Write out the whole listing word for word.
────
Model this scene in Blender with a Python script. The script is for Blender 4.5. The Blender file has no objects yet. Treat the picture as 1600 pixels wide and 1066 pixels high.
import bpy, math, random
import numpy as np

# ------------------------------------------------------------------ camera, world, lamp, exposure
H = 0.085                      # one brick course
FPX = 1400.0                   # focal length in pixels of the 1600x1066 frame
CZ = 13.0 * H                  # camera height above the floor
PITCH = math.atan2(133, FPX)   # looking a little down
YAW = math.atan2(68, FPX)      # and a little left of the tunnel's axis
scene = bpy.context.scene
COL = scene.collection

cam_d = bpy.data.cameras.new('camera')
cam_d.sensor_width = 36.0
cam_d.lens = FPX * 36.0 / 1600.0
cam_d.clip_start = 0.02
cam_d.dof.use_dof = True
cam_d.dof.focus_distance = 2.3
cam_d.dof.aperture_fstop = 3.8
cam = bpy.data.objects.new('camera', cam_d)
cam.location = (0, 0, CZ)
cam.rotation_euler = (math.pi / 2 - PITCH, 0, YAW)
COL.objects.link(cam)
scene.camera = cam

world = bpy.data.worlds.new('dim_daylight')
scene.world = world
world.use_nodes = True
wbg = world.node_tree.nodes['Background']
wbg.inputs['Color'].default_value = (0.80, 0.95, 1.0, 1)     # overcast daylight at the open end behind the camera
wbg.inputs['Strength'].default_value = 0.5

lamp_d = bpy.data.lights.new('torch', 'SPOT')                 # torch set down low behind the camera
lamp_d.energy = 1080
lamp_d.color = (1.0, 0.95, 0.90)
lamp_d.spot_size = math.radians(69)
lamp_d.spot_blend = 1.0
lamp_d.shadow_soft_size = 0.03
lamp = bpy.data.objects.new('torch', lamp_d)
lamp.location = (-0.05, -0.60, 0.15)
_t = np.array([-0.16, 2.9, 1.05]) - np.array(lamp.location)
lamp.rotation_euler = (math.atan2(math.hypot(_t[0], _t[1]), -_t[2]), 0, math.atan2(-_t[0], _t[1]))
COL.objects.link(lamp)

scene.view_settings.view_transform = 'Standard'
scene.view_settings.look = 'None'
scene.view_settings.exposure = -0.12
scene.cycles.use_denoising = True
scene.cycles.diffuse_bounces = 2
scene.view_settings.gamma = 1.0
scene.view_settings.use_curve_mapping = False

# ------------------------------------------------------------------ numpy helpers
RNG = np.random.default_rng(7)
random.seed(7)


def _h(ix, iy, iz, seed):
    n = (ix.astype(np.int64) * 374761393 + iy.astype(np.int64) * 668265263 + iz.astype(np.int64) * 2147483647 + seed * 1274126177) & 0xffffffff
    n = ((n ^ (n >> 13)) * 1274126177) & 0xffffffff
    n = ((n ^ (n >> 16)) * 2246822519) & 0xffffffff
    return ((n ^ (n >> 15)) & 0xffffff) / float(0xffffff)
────
**FINISHED TASK:**
Model this scene in Blender with a Python script. The script is for Blender 4.5. The Blender file has no objects yet. Treat the picture as 1600 pixels wide and 1066 pixels high.
import bpy, math, random
import numpy as np

# ------------------------------------------------------------------ camera, world, lamp, exposure
H = 0.085                      # one brick course
FPX = 1400.0                   # focal length in pixels of the 1600x1066 frame
CZ = 13.0 * H                  # camera height above the floor
PITCH = math.atan2(133, FPX)   # looking a little down
YAW = math.atan2(68, FPX)      # and a little left of the tunnel's axis
scene = bpy.context.scene
COL = scene.collection

cam_d = bpy.data.cameras.new('camera')
cam_d.sensor_width = 36.0
cam_d.lens = FPX * 36.0 / 1600.0
cam_d.clip_start = 0.02
cam_d.dof.use_dof = True
cam_d.dof.focus_distance = 2.3
cam_d.dof.aperture_fstop = 3.8
cam = bpy.data.objects.new('camera', cam_d)
cam.location = (0, 0, CZ)
cam.rotation_euler = (math.pi / 2 - PITCH, 0, YAW)
COL.objects.link(cam)
scene.camera = cam

world = bpy.data.worlds.new('dim_daylight')
scene.world = world
world.use_nodes = True
wbg = world.node_tree.nodes['Background']
wbg.inputs['Color'].default_value = (0.80, 0.95, 1.0, 1)     # overcast daylight at the open end behind the camera
wbg.inputs['Strength'].default_value = 0.5

lamp_d = bpy.data.lights.new('torch', 'SPOT')                 # torch set down low behind the camera
lamp_d.energy = 1080
lamp_d.color = (1.0, 0.95, 0.90)
lamp_d.spot_size = math.radians(69)
lamp_d.spot_blend = 1.0
lamp_d.shadow_soft_size = 0.03
lamp = bpy.data.objects.new('torch', lamp_d)
lamp.location = (-0.05, -0.60, 0.15)
_t = np.array([-0.16, 2.9, 1.05]) - np.array(lamp.location)
lamp.rotation_euler = (math.atan2(math.hypot(_t[0], _t[1]), -_t[2]), 0, math.atan2(-_t[0], _t[1]))
COL.objects.link(lamp)

scene.view_settings.view_transform = 'Standard'
scene.view_settings.look = 'None'
scene.view_settings.exposure = -0.12
scene.cycles.use_denoising = True
scene.cycles.diffuse_bounces = 2
scene.view_settings.gamma = 1.0
scene.view_settings.use_curve_mapping = False

# ------------------------------------------------------------------ numpy helpers
RNG = np.random.default_rng(7)
random.seed(7)


def _h(ix, iy, iz, seed):
    n = (ix.astype(np.int64) * 374761393 + iy.astype(np.int64) * 668265263 + iz.astype(np.int64) * 2147483647 + seed * 1274126177) & 0xffffffff
    n = ((n ^ (n >> 13)) * 1274126177) & 0xffffffff
    n = ((n ^ (n >> 16)) * 2246822519) & 0xffffffff
    return ((n ^ (n >> 15)) & 0xffffff) / float(0xffffff)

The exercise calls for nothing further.